Авторитет Думы вырастает не от безапелляционных заявлений председателя, что ‘Дума выше всяких укоризн’, — даже как возможности. Подобным образом о себе думала и принуждала к такой мысли о себе других и бюрократия, но это очень мало обеспечило ее авторитет.
Можно опасаться, чтобы Дума, расходясь с чиновничеством в колорите программ, так сказать, в употреблении бумаги, на которой пишутся слова, не совпала с нею в самых словах, т.е. в методах, в приемах государственной работы. По-белому и по-красному мы, пожалуй, прочтем все одну и ту же несвязную, ‘предначертывающую и приказующую’, мечтательную и непрактичную грамоту, речь… Вот этого можно опасаться.
‘Кадеты’ со всем пылом молодости, отвечающей их сокращенному имени, на предварительных съездах поставили необыкновенно далекие цели государственного переустройства, необыкновенно высокие идеалы, осуществления которых пока земля не видывала. Напр., г. Струве выразился об аграрной программе, что ‘он, социалист, будет считать величайшею для себя честью принадлежать к партии, которая добилась бы проведения на практике этой программы’, что ее ‘отбросить вправо можно, но отбросить ее влево — не удастся никому и, по существу дела, невозможно, сохраняя крепость законодательных и вообще государственных норм и функций’. Таким образом, ‘предначертания’ господствующей в Думе партии, по формуле одного из видных ее членов, местами переходят в социализм и вообще представляют нечто самое ‘левое’ и радикальное из всего, что можно себе представить и назвать.
Драгоценное признание.
Известно, что, когда много запрошено, можно много и уступить.

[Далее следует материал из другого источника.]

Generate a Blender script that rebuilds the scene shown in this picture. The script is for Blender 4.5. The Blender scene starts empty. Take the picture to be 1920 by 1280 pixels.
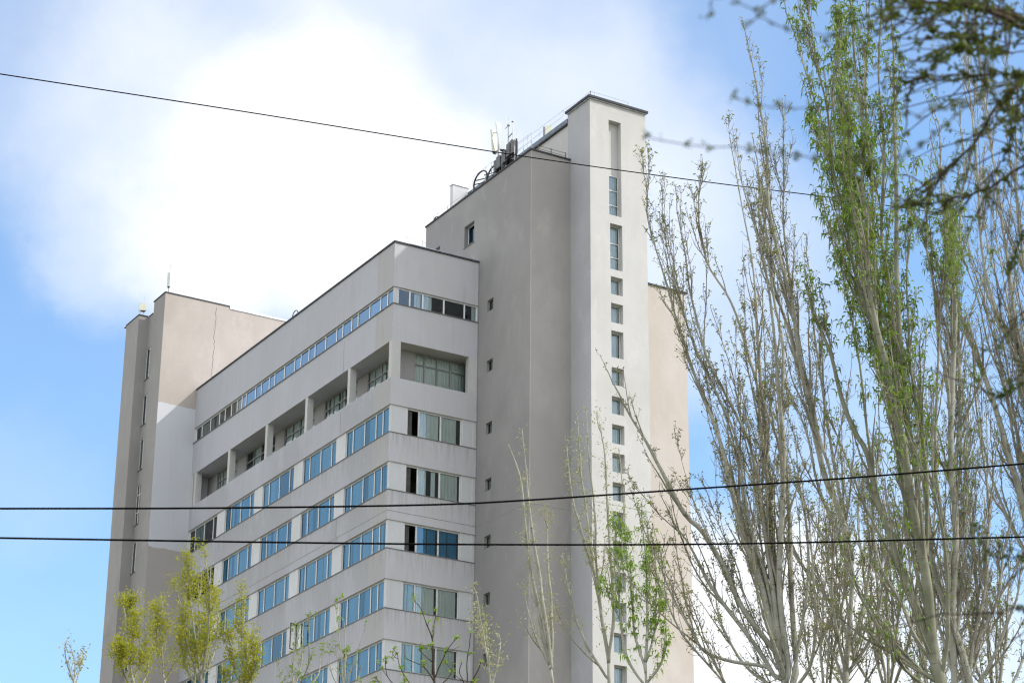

Но вообще всегда происходит торг, и цена упорством покупателя сбивается на приблизительно настоящую и естественную свою цену. Кадеты, по собственному же признанию вождя своего, ‘заломили наибольшее’ в программе, — и, очевидно, будет предстоять очень внимательный с ними ‘торг’ и государственного механизма в России, и, в частности, Государственного Совета.
Практическая Россия может указать партии: как же это все провести на практике, не разрушая благосостояния и вообще бытовой и юридической устойчивости огромной, миллионной группы населения? Ведь и Аракчеев пытался облагодетельствовать Россию военными поселениями, этим казарменным социализмом, предшествовавшим Фурье и Оуэну. И он ‘предначертывал’, и кадеты, а с ними, вероятно, и Дума, пока только ‘предначертывают’. Но нужно не только накласть высоко воз: нужно провезти его, и провезти очень далеко, по совершенно скверным, нисколько не приготовленным дорогам. Мы желали бы, чтоб практическое чувство, близость к земле и действительной жизни подсказали членам Думы, что между теоретическим ‘накладыванием воза’ и безопасным ‘провозом его’ громадная разница. И то бывает, что чем выше наложен воз, тем, при конце дороги, менее на нем останется: все растрясется на колдобинах, попадает, растеряется, ничего не соберешь…
Чиновники, сановники, как, напр., и Аракчеев, ничего этого не разбирали. Опираясь на волю монарха, они только ‘приказывали’. Ведь монарх на то и ‘самодержавный’, чтобы было ‘исполнено’. Упаси Боже, Думе пойти по этому пути, опираясь на ‘самодержавие’ народа… И для ‘самодержавия’ народа заключается ограничение в истинах таблицы умножения, в том, что люди множатся, земли же не прибавится ни одного вершка и что, наконец, при слабовольности нашего крестьянина, при его склонности к ‘зелену вину’, он может остаться так же беден, как сейчас, и получив земли монастырские, удельные, частновладельческие… Богатство образуется получением и накоплением. О получении все хорошо и легко решили, тем более что все это из чужого кармана. Ну, а как со сбережением и особенно гарантиями его? Где гарантии того, что, получив землю, крестьянин по всей России будет наконец сыт, и устойчиво сыт, навсегда или на очень долгое время? Согласитесь, что без полной в этом уверенности лишаться своего очень трудно: не легче, чем было крестьянам входить в военные поселения. Только там была ‘аракчеевщина’ над деревнею, мужиком, теперь эта социальная ‘аракчеевщина’ пойдет над помещиком, дворянином, купцом, да даже и над тем же крестьянином, насколько он в прежние десятилетия был бережлив и что-нибудь прикупил к своему наделу.
Вообще с разделом, и таким легким (через приказ Думы), чужого как бы не вышло не поощрения труда, что пока ‘предначертывается’, а поощрения тунеядства… Думе придется считаться не только с физикою экономических вопросов, но и с их психологиею, а эта психология, на неизмеримых пространствах России, останется все той же косною, той же отчасти легкомысленною и беспечною, как и сейчас, что бы ни говорилось в Таврическом дворце.
Впервые опубликовано: Новое время. 1906. 4 мая. No 10825.